547 Wes faldyn. Skeat explains this form as “fallen” with an “excrescent d, due to Scandinavian influence,” citing also Bk. XIII. 632. A form, foolde, occurs in The Sowdone of Babylone, line 1428, where Hausknecht explains it as from fealden, “to fold,” meaning “folded, bent down, fallen”; citing also “Folden to grunde” and “Fiftene hundred Folden to grunden,” from Layamon, 23,894 and 27,055-6. The result as to meaning is the same either way.

548 war past. Clifford then had passed the Kirk before Randolph made a move. The scene of the conflict is usually placed at a position half-way between St. Ninian’s and Stirling, now known as Randolph’s Field. But this name is not older than the end of the eighteenth century (Old Stat. Acct., vol. xviii., p. 408). The origin of the nomenclature is two standing stones said to have been erected in memory of the victory (Nimmo’s History of Stirlingshire, ed. 1817, p. 216). But standing stones are no uncommon feature in Scotland, and various traditions attach to them; and why this preference in commemoration? “Standing stones,” on the other side of the Forth, are mentioned in the Wallace (Bk. v. 298).

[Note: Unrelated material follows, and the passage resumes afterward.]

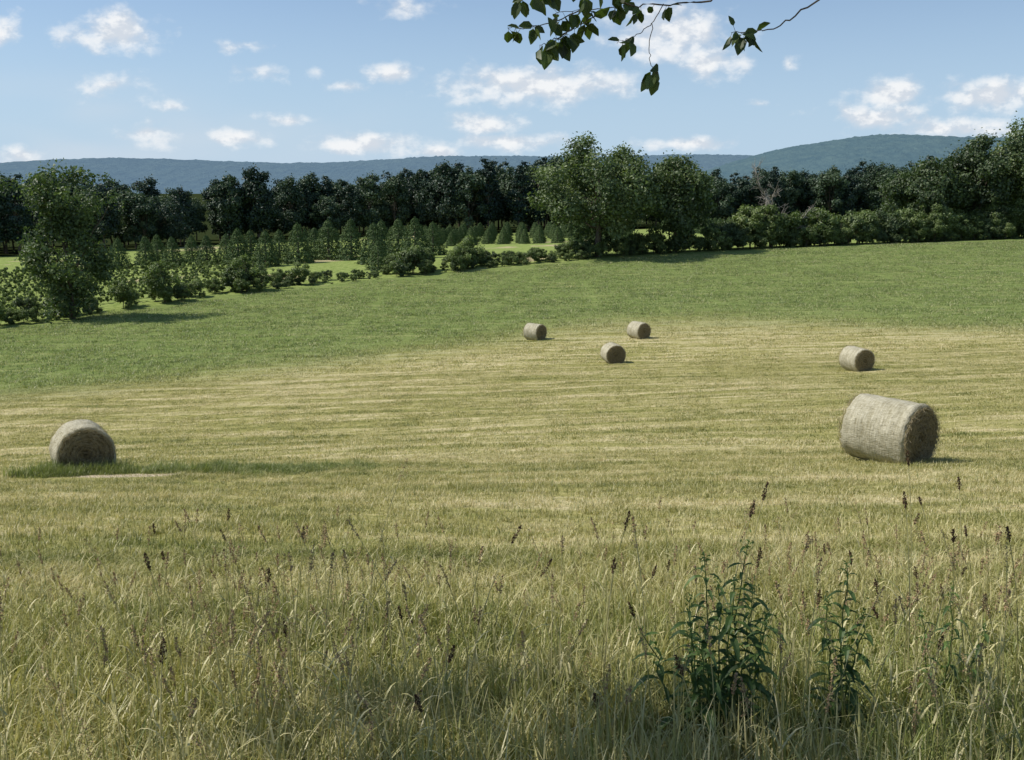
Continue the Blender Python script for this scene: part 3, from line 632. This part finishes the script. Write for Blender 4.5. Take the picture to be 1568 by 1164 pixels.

557 In hy thai sped thame. Gray gives an account of this affair, in which his father was taken prisoner, in the Scalacronica (edit. Maitland Club. p. 141): “Sir Henry de Beaumont said to his men, ‘Let us retire a little; let them [the Scots] come on; give them room [donez les chaumps.]” His father, Sir Thomas, charging on the Scots, was carried off a prisoner on foot, his horse having been slain on the pikes. He, too, mentions the death of Sir William Deyncourt (line 573), and says the squadron was utterly routed. If Beaumont—to whom, with Deyncourt, Gray gives the command—proposed to allow the Scots more room by retiring, his detachment cannot have gone far past Randolph’s original position (cf. also line 538). The remark seems absurd if applied to the ground at Randolph’s Field. Buchanan says Randolph had horse, in which he is clearly wrong (Rerum Scotic. Hist., ed. 1762, chap. xxxix.), and he is followed on this point in White’s History of the Battle of Bannockburn (Edinburgh, 1871), p. 55.

573 Schir Wilyhame Dencort. See previous note.

598 Styk stedis, and ber doune men. An unhorsed knight in his heavy suit of full armour was a cumbrous unit, and if he fell, might find it impossible to rise in the press, or be assisted to do so, so as to be remounted on a fresh steed by his squire, whose duty it was to see to this, among other things. The author of the Vita Edw. notes as a mischance deserving remark that in this day’s fighting the Earl of Gloucester was unhorsed (p. 202; see also on Bk. XII. 504).

BOOK XII.

22 quyrbolle. Cuir-bouilli, or “boiled leather,” was not really boiled, as in that case it would become horny and brittle and so quite unsuitable for the purposes to which it was put—the strengthening of armour in the transition period of the fourteenth century prior to the full use of plate, and the making of sheaths, bottles, caskets, etc. The leather was steeped in a warm mixture of wax and oil, which made it pliable and fit to receive the designs cut or embossed on it. It was then slowly dried. Helmet crests or other fittings were also made of it, as here.

29 the Boune. Henricus de Boun in Vita Edw. Sec. (see below). The name is variously spelled—Bowme (C), Bohun, etc. He was the nephew of Hereford. Barbour says “cosyne” in 31, but this, formerly, very frequently denoted a nephew or niece (N.E.D.).